▸ Data entries
----------

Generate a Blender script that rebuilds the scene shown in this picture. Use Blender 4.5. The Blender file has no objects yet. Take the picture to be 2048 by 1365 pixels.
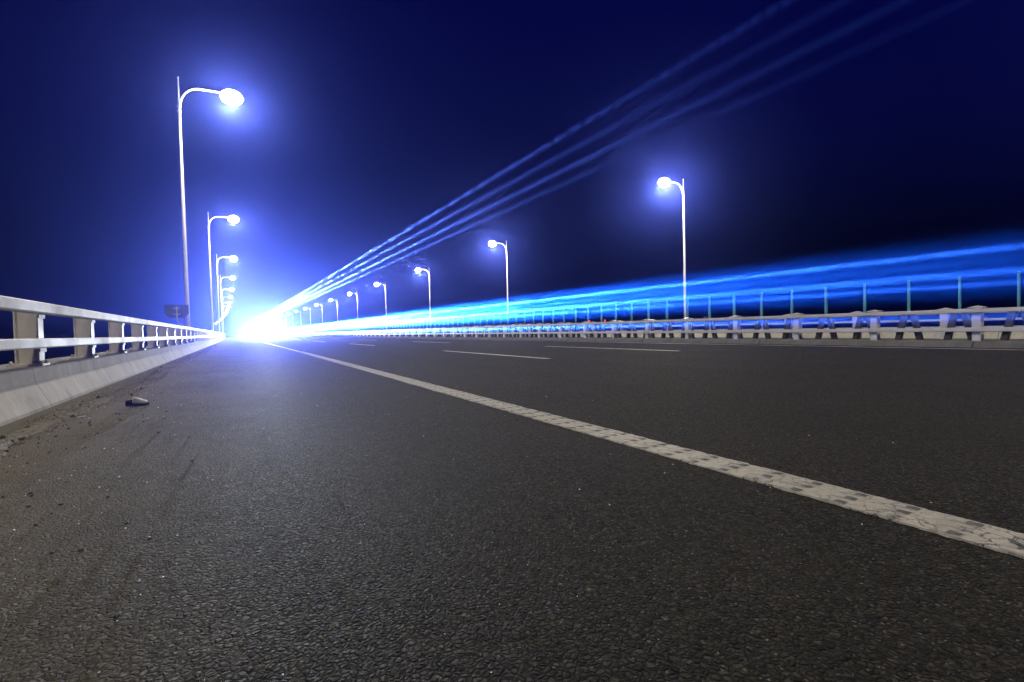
import bpy, bmesh, math, random
from mathutils import Vector, Matrix
R = math.radians
random.seed(7)
scene = bpy.context.scene
COL = scene.collection

# ------------------------------------------------------------------ helpers
K = 6.2e-5                                   # the bridge bends gently to the left
def cx(y): return -K * y * y if y > 0 else 0.0
def cslope(y): return -2 * K * y if y > 0 else 0.0

def tag(o, label=None, cat=None, group=None, kind=None):
    if label: o['label'] = label
    if cat: o['category'] = cat
    if group: o['group'] = group
    if kind: o['kind'] = kind
    return o

def empty(name, loc, rz=0.0):
    o = bpy.data.objects.new(name, None); COL.objects.link(o)
    o.empty_display_size = 0.3; o.location = loc; o.rotation_euler = (0, 0, rz)
    return o

class MB:
    """collects shapes and links them as one mesh object"""
    def __init__(self): self.v = []; self.f = []; self.uv = []; self.smooth = []
    def add(self, vs, fs, uvs=None, smooth=False):
        n = len(self.v); self.v += [tuple(p) for p in vs]
        for f in fs: self.f.append(tuple(i + n for i in f)); self.smooth.append(smooth)
        self.uv += (uvs if uvs else [(p[0], p[1]) for p in vs])
        return self
    def box(self, x0, x1, y0, y1, z0, z1, M=None):
        vs = [(x, y, z) for z in (z0, z1) for y in (y0, y1) for x in (x0, x1)]
        if M: vs = [tuple(M @ Vector(p)) for p in vs]
        return self.add(vs, [(0, 2, 3, 1), (4, 5, 7, 6), (0, 1, 5, 4), (2, 6, 7, 3), (0, 4, 6, 2), (1, 3, 7, 5)])
    def cbox(self, x0, x1, y0, y1, z0, z1, c=0.01, M=None):
        """box with chamfered long edges (along y)"""
        prof = [(x0 + c, z0), (x1 - c, z0), (x1, z0 + c), (x1, z1 - c), (x1 - c, z1), (x0 + c, z1), (x0, z1 - c), (x0, z0 + c)]
        vs = [(x, y, z) for y in (y0, y1) for x, z in prof]
        if M: vs = [tuple(M @ Vector(p)) for p in vs]
        n = 8
        fs = [(i, i + n, (i + 1) % n + n, (i + 1) % n) for i in range(n)]
        fs += [tuple(range(n)), tuple(range(2 * n - 1, n - 1, -1))]
        return self.add(vs, fs)
    def tube(self, pts, rad, seg=10, caps=True):
        pts = [Vector(p) for p in pts]
        if not hasattr(rad, '__len__'): rad = [rad] * len(pts)
        vs = []; fs = []
        t0 = (pts[1] - pts[0]).normalized()
        a = Vector((1, 0, 0)) if abs(t0.x) < 0.9 else Vector((0, 1, 0))
        nrm = (a - t0 * a.dot(t0)).normalized()
        for i, p in enumerate(pts):
            t = (pts[min(i + 1, len(pts) - 1)] - pts[max(i - 1, 0)]).normalized()
            nrm = (nrm - t * nrm.dot(t)).normalized(); b = t.cross(nrm)
            for k in range(seg):
                an = 2 * math.pi * k / seg
                vs.append(p + (nrm * math.cos(an) + b * math.sin(an)) * rad[i])
        for i in range(len(pts) - 1):
            for k in range(seg):
                k2 = (k + 1) % seg
                fs.append((i * seg + k, i * seg + k2, (i + 1) * seg + k2, (i + 1) * seg + k))
        self.add(vs, fs, smooth=True)
        if caps:
            n = len(vs); m = len(self.v) - n
            self.f.append(tuple(m + k for k in range(seg - 1, -1, -1))); self.smooth.append(False)
            self.f.append(tuple(m + n - seg + k for k in range(seg))); self.smooth.append(False)
        return self
    def build(self, name, mat, parent=None):
        me = bpy.data.meshes.new(name); me.from_pydata(self.v, [], self.f)
        ul = me.uv_layers.new(name='UVMap')
        for l in me.loops: ul.data[l.index].uv = self.uv[l.vertex_index]
        for p, s in zip(me.polygons, self.smooth): p.use_smooth = s
        me.materials.append(mat); me.update()
        bm = bmesh.new(); bm.from_mesh(me); bmesh.ops.recalc_face_normals(bm, faces=bm.faces); bm.to_mesh(me); bm.free()
        o = bpy.data.objects.new(name, me); COL.objects.link(o)
        if parent: o.parent = parent
        return o

def ysteps(y0, y1):
    ys = []; y = y0
    while y < y1:
        ys.append(y); y += 1.0 if y < 30 else (4.0 if y < 200 else 12.0)
    return ys + [y1]

def sweep(mb, prof, y0, y1, closed=False, caps=False):
    """profile of (x, z) carried along the curved road; uv keeps straightened (x, y)"""
    ys = ysteps(y0, y1); n = len(prof); vs = []; uv = []; fs = []
    for y in ys:
        for x, z in prof: vs.append((x + cx(y), y, z)); uv.append((x, y))
    for i in range(len(ys) - 1):
        for k in range(n if closed else n - 1):
            k2 = (k + 1) % n
            fs.append((i * n + k, i * n + k2, (i + 1) * n + k2, (i + 1) * n + k))
    if caps and closed:
        fs.append(tuple(range(n))); fs.append(tuple((len(ys) - 1) * n + k for k in range(n - 1, -1, -1)))
    return mb.add(vs, fs, uv)

def rect(x0, x1, z0, z1, c=0.012):
    return [(x0 + c, z0), (x1 - c, z0), (x1, z0 + c), (x1, z1 - c), (x1 - c, z1), (x0 + c, z1), (x0, z1 - c), (x0, z0 + c)]

def copy_tree(o, parent=None):
    c = o.copy(); COL.objects.link(c)
    if parent: c.parent = parent; c.matrix_parent_inverse = o.matrix_parent_inverse.copy()
    for ch in list(o.children): copy_tree(ch, c)
    return c

# ------------------------------------------------------------------ materials
def mat_new(name):
    m = bpy.data.materials.new(name); m.use_nodes = True
    nt = m.node_tree; b = nt.nodes['Principled BSDF']
    return m, nt, b
def N(nt, t, **kw):
    n = nt.nodes.new(t)
    for k, v in kw.items():
        if k in n.inputs: n.inputs[k].default_value = v
        else: setattr(n, k, v)
    return n
def ramp(nt, src, stops):
    r = nt.nodes.new('ShaderNodeValToRGB'); nt.links.new(src, r.inputs[0])
    e = r.color_ramp.elements
    while len(e) < len(stops): e.new(0.5)
    for k, (p, c) in enumerate(stops):
        e[k].position = p; e[k].color = (c, c, c, 1) if not hasattr(c, '__len__') else (*c, 1)
    return r
def mix(nt, fac, a, b):
    m = nt.nodes.new('ShaderNodeMix'); m.data_type = 'RGBA'
    for s, v in ((m.inputs[0], fac), (m.inputs[6], a), (m.inputs[7], b)):
        if hasattr(v, 'is_linked'): nt.links.new(v, s)
        elif hasattr(v, '__len__'): s.default_value = (*v, 1)
        else: s.default_value = v
    return m.outputs[2]
def math_(nt, op, a, b=None, clamp=False):
    m = nt.nodes.new('ShaderNodeMath'); m.operation = op; m.use_clamp = clamp
    for s, v in ((m.inputs[0], a), (m.inputs[1], b)):
        if v is None: continue
        if hasattr(v, 'is_linked'): nt.links.new(v, s)
        else: s.default_value = v
    return m.outputs[0]
def painted(name, col, rough=0.5, spec=0.4, dirt=0.25, scale=3.0, metal=0.0, bump=0.0):
    """paint or metal with uneven grime"""
    m, nt, b = mat_new(name)
    tc = N(nt, 'ShaderNodeTexCoord')
    n1 = N(nt, 'ShaderNodeTexNoise', Scale=scale, Detail=6.0, Roughness=0.65); nt.links.new(tc.outputs['Object'], n1.inputs['Vector'])
    n2 = N(nt, 'ShaderNodeTexNoise', Scale=scale * 14, Detail=3.0); nt.links.new(tc.outputs['Object'], n2.inputs['Vector'])
    f = ramp(nt, n1.outputs['Fac'], [(0.42, 0.0), (0.72, 1.0)])
    dk = tuple(c * (1 - dirt) * k for c, k in zip(col, (0.95, 0.9, 0.8)))
    c1 = mix(nt, f.outputs[0], col, dk)
    f2 = ramp(nt, n2.outputs['Fac'], [(0.6, 0.0), (0.75, dirt)])
    c2 = mix(nt, f2.outputs[0], c1, tuple(c * 0.6 for c in col))
    nt.links.new(c2, b.inputs['Base Color'])
    rr = ramp(nt, n1.outputs['Fac'], [(0.3, max(rough - 0.1, 0.05)), (0.8, min(rough + 0.18, 1))]); nt.links.new(rr.outputs[0], b.inputs['Roughness'])
    b.inputs['Specular IOR Level'].default_value = spec; b.inputs['Metallic'].default_value = metal
    if bump:
        bp = N(nt, 'ShaderNodeBump', Strength=0.5, Distance=bump); nt.links.new(n2.outputs['Fac'], bp.inputs['Height']); nt.links.new(bp.outputs[0], b.inputs['Normal'])
    return m
def glow(name, col, strength):
    m = bpy.data.materials.new(name); m.use_nodes = True; nt = m.node_tree; nt.nodes.clear()
    e = N(nt, 'ShaderNodeEmission', Strength=strength); e.inputs[0].default_value = (*col, 1)
    o = N(nt, 'ShaderNodeOutputMaterial'); nt.links.new(e.outputs[0], o.inputs[0])
    m.cycles.emission_sampling = 'NONE'      # the lamp objects do the lighting
    return m

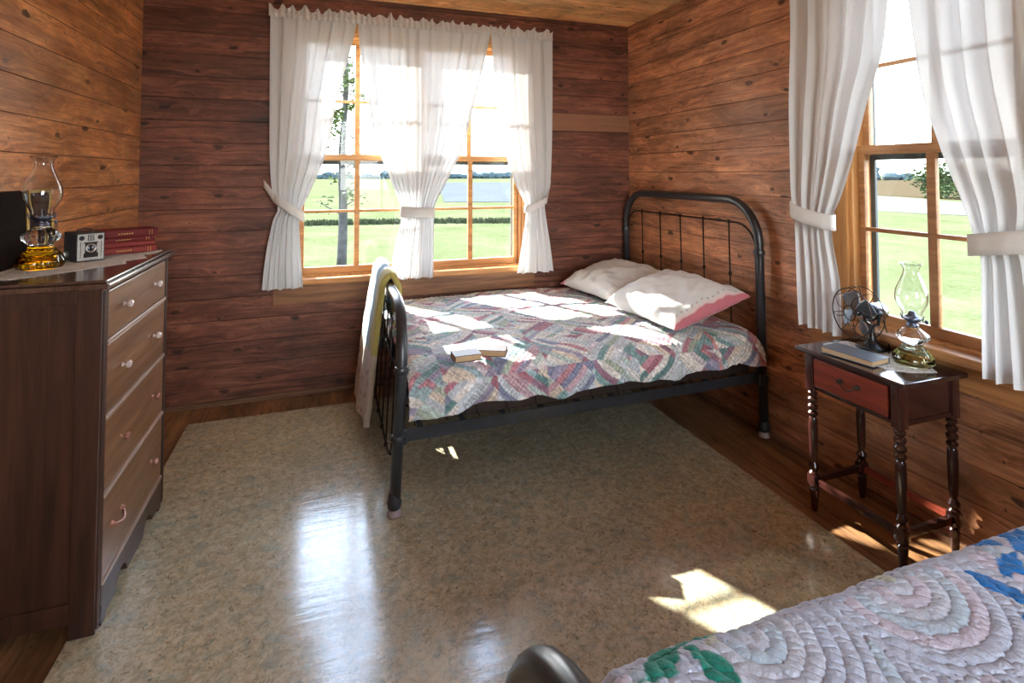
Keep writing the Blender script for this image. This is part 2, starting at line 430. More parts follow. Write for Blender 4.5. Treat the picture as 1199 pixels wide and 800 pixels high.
M_POND = plain('pale_mown_field', (.055, .058, .060), 1.0, 0, .0, .3, .1)
M_FAR = plain('far_trees', (.028, .042, .045), .9, 0, .1, 2, .4)  # distance haze put into the bluish grey leaf colour
M_SHRUB = plain('shrub_leaves', (.024, .040, .010), .8, 0, .2, 3, .5)
M_LEAF = plain('young_tree_leaves', (.045, .065, .012), .7, 0, .3, 5, .4)
M_QUILT = tinted('patchwork_quilt_cloth', .85, 240, .45, pscale=55)
M_QUILT2 = tinted('white_fan_quilt_cloth', .85, 200, .5, pscale=110)
M_PILLOW = tinted('white_pillow_cloth', .8, 300, .25, pscale=9)
M_THROW = tinted('folded_throw_cloth', .85, 240, .4, pscale=45)
M_TICK = plain('dark_mattress_ticking', (.05, .04, .036), .9, 0, .1, 30, .3)
M_SIDING = plain('rear_room_boards', (.16, .07, .035), .5, 0, .4, 20, .3)

# ------------------------------------------------------------------ the room
XL, XR, YB, ZC, YR = -1.045, 2.245, 3.66, 2.565, -1.6
T = .13
W1 = (-.195, 1.345, .715, 2.335)       # x0,x1,z0,z1 of the opening in the back wall
W2 = (1.135, 1.795, .715, 2.335)       # y0,y1,z0,z1 of the opening in the right wall
def wall_strip(bm, axis, face, out, a0, a1, z0, z1, pitch, off):
    """wall piece between a0..a1 along the wall, profile shows a small groove at every board edge"""
    prof = [(face, z0)]
    k = math.ceil((z0-off)/pitch+1e-6)
    while off+k*pitch < z1-.004:
        z = off+k*pitch
        prof += [(face, z-.0016), (face+(.0025 if out > face else -.0025), z), (face, z+.0016)]
        k += 1
    prof += [(face, z1), (out, z1), (out, z0)]
    def P(a, q): return (a, q[0], q[1]) if axis == 'X' else (q[0], a, q[1])
    A = [bm.verts.new(P(a0, q)) for q in prof]; B = [bm.verts.new(P(a1, q)) for q in prof]
    n = len(prof)
    for i in range(n): bm.faces.new((A[i], A[(i+1)%n], B[(i+1)%n], B[i]))
    bm.faces.new(A[::-1]); bm.faces.new(B)
def wall(name, axis, face, out, a0, a1, m, hole=None, pitch=.135, off=.10):
    bm = NB()
    if hole:
        h0, h1, z0, z1 = hole
        wall_strip(bm, axis, face, out, a0, h0, 0, ZC, pitch, off)
        wall_strip(bm, axis, face, out, h0, h1, 0, z0, pitch, off)
        wall_strip(bm, axis, face, out, h0, h1, z1, ZC, pitch, off)
        wall_strip(bm, axis, face, out, h1, a1, 0, ZC, pitch, off)
    else: wall_strip(bm, axis, face, out, a0, a1, 0, ZC, pitch, off)
    bmesh.ops.recalc_face_normals(bm, faces=bm.faces)
    return struct(name, bm, m)
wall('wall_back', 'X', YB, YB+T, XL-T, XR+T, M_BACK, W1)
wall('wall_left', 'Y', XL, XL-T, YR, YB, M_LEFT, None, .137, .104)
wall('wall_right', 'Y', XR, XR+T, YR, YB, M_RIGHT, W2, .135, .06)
wall('wall_front', 'X', YR, YR-T, XL-T, XR+T, M_SIDING, (.15, 1.55, .75, 2.30))  # opening added for the fill light
bm = NB(); bx(bm, (XL-T, YR-T, -.06), (XR+T, YB+T, 0)); struct('floor', bm, M_FLOOR)
bm = NB(); bx(bm, (XL-T, YR-T, ZC), (XR+T, YB+T, ZC+.05)); struct('ceiling', bm, M_CEIL)
M_BASE = wood('baseboard_pine', (.07, .030, .014), (.26, .13, .065), 'X', .5)
M_BASEY = wood('baseboard_pine_y', (.07, .030, .014), (.24, .12, .06), 'Y', .5)
bm = NB(); bx(bm, (XL+.002, YB-.028, .0), (XR-.002, YB, .032), .006); struct('baseboard_back', bm, M_BASE)
bm = NB(); bx(bm, (XR-.022, YR, .0), (XR, YB-.03, .028), .005); struct('baseboard_right', bm, M_BASEY)
bm = NB(); bx(bm, (XL, YR, .0), (XL+.025, YB-.03, .03), .005); struct('baseboard_left', bm, M_BASEY)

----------

In the entries above, find the line that contains "def cslope(y): return", then repeat exactly every line from the first one through that line, with no pictures.

Generate a Blender script that rebuilds the scene shown in this picture. Use Blender 4.5. The Blender file has no objects yet. Take the picture to be 2048 by 1365 pixels.
import bpy, bmesh, math, random
from mathutils import Vector, Matrix
R = math.radians
random.seed(7)
scene = bpy.context.scene
COL = scene.collection

# ------------------------------------------------------------------ helpers
K = 6.2e-5                                   # the bridge bends gently to the left
def cx(y): return -K * y * y if y > 0 else 0.0
def cslope(y): return -2 * K * y if y > 0 else 0.0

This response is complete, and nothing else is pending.